Itanagar: The Siang (Brahmaputra) river originating from Tibet was suddenly found to have almost dried up at a town in Arunachal Pradesh, a state government spokesman said on Wednesday.

People of century-old Pasighat town in East Siang district found that the water level of the river receded so much this evening that it almost dried, Tako Dabi said.

Dabi, also the political advisor to Chief Minister Nabam Tuki, expressed apprehension that China could have diverted the water of the river, which is known as Yarlong Tsangpo in Tibet, or there could be some artificial blockade due to which this has happened.

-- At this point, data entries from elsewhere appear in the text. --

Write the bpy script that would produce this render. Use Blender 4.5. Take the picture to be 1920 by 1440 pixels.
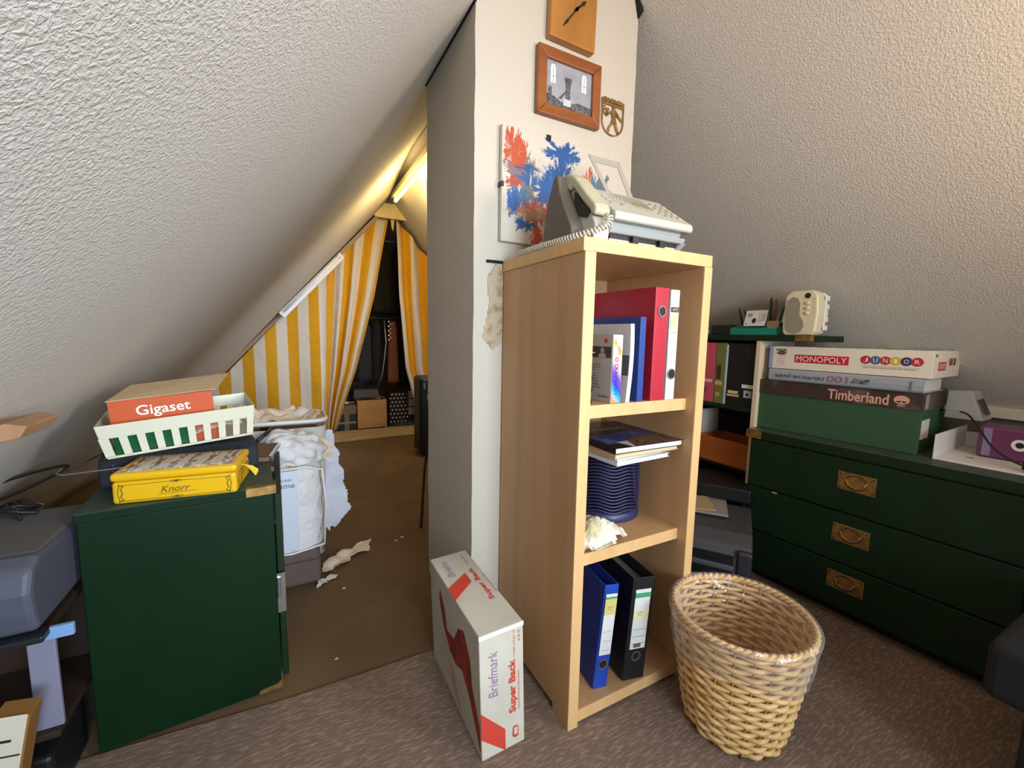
import bpy, bmesh, math, random
from mathutils import Vector, Matrix, noise
random.seed(7)
for o in list(bpy.data.objects): bpy.data.objects.remove(o)
S = bpy.context.scene
COL = S.collection
R = math.radians

# ------------------------------------------------------------------ camera
cd = bpy.data.cameras.new('camera'); cam = bpy.data.objects.new('camera', cd); COL.objects.link(cam)
yaw, pit, rol, F = R(28.0997), R(-6.6263), R(1.0701), 792.47
cf = Vector((math.sin(yaw)*math.cos(pit), math.cos(yaw)*math.cos(pit), math.sin(pit)))
cr = Vector((math.cos(yaw), -math.sin(yaw), 0)); cu = cr.cross(cf)
r2 = cr*math.cos(rol) + cu*math.sin(rol); u2 = r2.cross(cf)
cam.matrix_world = Matrix(((r2.x, u2.x, -cf.x, 0), (r2.y, u2.y, -cf.y, 0), (r2.z, u2.z, -cf.z, 1.07), (0, 0, 0, 1)))
cd.sensor_width = 36; cd.lens = F/1920*36; cd.clip_start = .02
S.camera = cam
# ------------------------------------------------------------------ world, lights, exposure
W = bpy.data.worlds.new('world'); S.world = W; W.use_nodes = True
bgn = W.node_tree.nodes['Background']
sky = W.node_tree.nodes.new('ShaderNodeTexSky'); sky.sky_type = 'HOSEK_WILKIE'
W.node_tree.links.new(sky.outputs[0], bgn.inputs[0]); bgn.inputs[1].default_value = .6
def area(name, loc, target, sx, sy, power, color, spread=180):
    l = bpy.data.lights.new(name, 'AREA'); l.shape = 'RECTANGLE'; l.size = sx; l.size_y = sy
    l.energy = power; l.color = color; l.spread = R(spread)
    o = bpy.data.objects.new(name, l); COL.objects.link(o); o.location = loc
    o.rotation_euler = (Vector(target)-Vector(loc)).to_track_quat('-Z', 'Y').to_euler(); return o
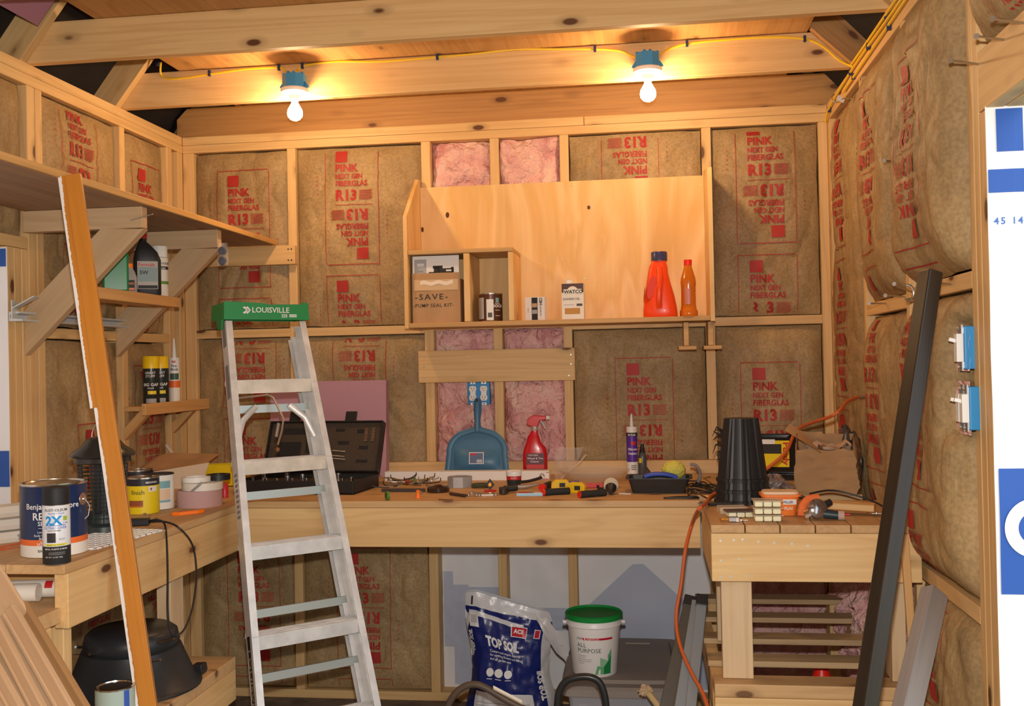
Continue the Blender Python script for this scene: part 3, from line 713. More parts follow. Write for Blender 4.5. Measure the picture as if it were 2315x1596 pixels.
for d in (0, .012):
    lt.add([q(-.092+d*.9, .044), q(-.084+d*.9, .047), q(-.064+d*.2, .034), q(-.084+d*.9, .021), q(-.092+d*.9, .024), q(-.078+d*.2, .034)], [(0, 5, 2, 1), (5, 4, 3, 2)], WHITEINK)
lt.build('cap_shell', cp)
# side lettering on the left rail
sl = MB()
lx = lambda s_: lp(-(hw(s_))-.0008, s_, .028)
def sidefn(x, y):   # x along the rail downwards, y across
    s_ = 1.95*sp-x; p_ = lp(-hw(s_)-.0012, s_, .018+.02-y*1.0); return p_
sl.rect(-.02, -.006, .40, .020, BLACK, lambda x, y: (lambda v: v+Vector((.0006, 0, 0)))(sidefn(x, y)), 12, 1)
sl.text('LOUISVILLE', .026, plain('grey_ink', (.35, .35, .35), .5), lambda x, y: sidefn(.02+x, -.002+y), sx=1.9, bold=.01); sl.build('rail_label', lad)
sl = MB()
for i in range(9): sl.rect(-.56+i*.018, .0, -.56+i*.018+.010, .024, plain('sticker_grey', (.25, .25, .25), .6), sidefn)
sl.rect(-.95, -.004, -.83, .026, plain('sticker_grey', (.25, .25, .25), .6), sidefn); sl.rect(-1.12, -.004, -1.02, .026, plain('sticker_grey', (.25, .25, .25), .6), sidefn); sl.build('warning_stickers', lad)
# ================================================================ lamps, cables, wall fittings
BLUEP = plain('blue_box', (.03, .27, .62), .35)
YEL = plain('yellow_cable', (.85, .55, .02), .4); CLIP = plain('clip_blue', (.02, .03, .09), .5)
bulbm = plain('lit_bulb', (1, .9, .7), .4, emit=(BULB_C, BULB_E*12))
PORC = plain('porcelain', (.85, .84, .80), .25)
def bulb_fixture(x, label):
    t = thing('ceiling_lamp', label, 'lamp', (x, -.601, HT+.022), group='bare bulb fittings on the ceiling joist')
    b_ = MB(); oct_ = [(.047*math.cos(a)*1.0, .047*math.sin(a)) for a in [PI/8+i*PI/4 for i in range(8)]]
    b_.prism(oct_, 'z', 0, .056, BLUEP)
    for a in (20, 75, 105, 160): b_.box((-.006, -.004, .056), (.006, .004, .062), BLUEP, M=Matrix.Rotation(math.radians(-a), 4, 'Z') @ Matrix.Translation((.04, 0, 0)))
    for s_ in (-1, 1): b_.prism([(s_*.044, .0), (s_*.060, .008), (s_*.044, .03)][::s_], 'y', -.008, .008, BLUEP)
    b_.build('electrical_box', t, bevel=.0015)
    h = MB(); h.lathe([(.0, .001), (.052, .001), (.056, -.004), (.052, -.014), (.030, -.021), (.021, -.024), (.0195, -.043), (.014, -.043)], PORC, 32); h.build('lamp_holder', t)
    g = MB(); g.lathe([(.0125, -.044), (.0135, -.056), (.020, -.068), (.0275, -.081), (.030, -.095), (.0275, -.109), (.019, -.119), (.009, -.1235), (0, -.1245)], bulbm, 20); g.build('light_bulb', t)
    return t
bulb_fixture(.757, 'lit bare bulb under blue box on joist, above the step ladder')
bulb_fixture(2.140, 'lit bare bulb under blue box on joist, above the right of the shelf cabinet')
yj = -.548-.003
def cable(name, pts, label, r=.0042, mat=YEL, cat='cable', group=None, n=8):
    P = smooth(pts); o = MB().tube(P, r, mat, n).build(name); return tag(o, label, cat, group)
def smooth(pts, k=6):
    P = [Vector(p) for p in pts]; out = []
    for i in range(len(P)-1):
        a, b_, c, d = P[max(i-1, 0)], P[i], P[i+1], P[min(i+2, len(P)-1)]
        for j in range(k):
            t = j/k; out.append(.5*((2*b_)+(c-a)*t+(2*a-5*b_+4*c-d)*t*t+(3*b_-a-3*c+d)*t*t*t))
    out.append(P[-1]); return out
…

On June 9, 2000, the water level of Siang rose suddenly by 30 m and inundated almost the entire township causing widespread destruction to property besides claiming seven lives following the collapse of a hydropower dam in Tibet, said Dabi, who himself inspected the dried bed of the river.

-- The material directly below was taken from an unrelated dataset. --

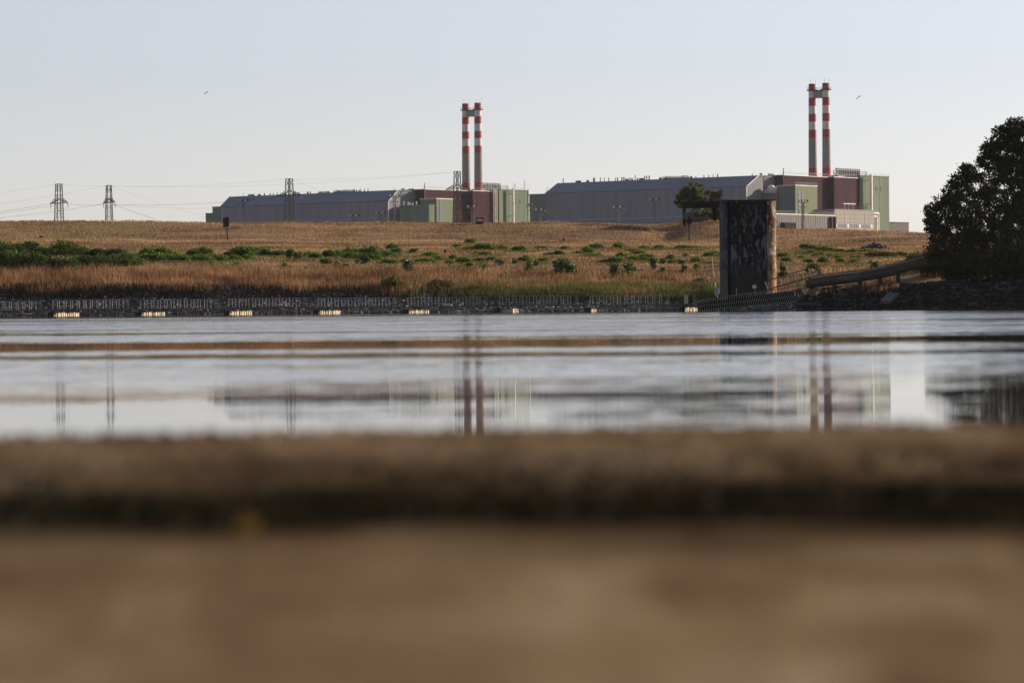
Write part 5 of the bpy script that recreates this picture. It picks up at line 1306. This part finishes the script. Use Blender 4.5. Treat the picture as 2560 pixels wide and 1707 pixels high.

Dabi suggested that the Centre and its agencies like the Central Water Commission should immediately conduct a study in collaboration with the state government to find the crux of the problem.

The panic of the people cannot be simply brushed off, he said.

Yarlung Tsangpo, the highest river in the world, is a watercourse that originates at Tamlung Tso Lake in western Tibet, southeast of Mount Kailash and Lake Manasarovar.

It later forms the South Tibet Valley and Yarlung Tsangpo Grand Canyon, before entering India at Tuting in Arunachal as Siang, takes the name of Brahmaputra in Assam and enters Bangladesh and is known as Megna.

In the Upper Mekong Basin in Yunnan Province, China has planned to construct eight cascade hydropower dams, the first of which, the Manwan Dam, was completed in 1996.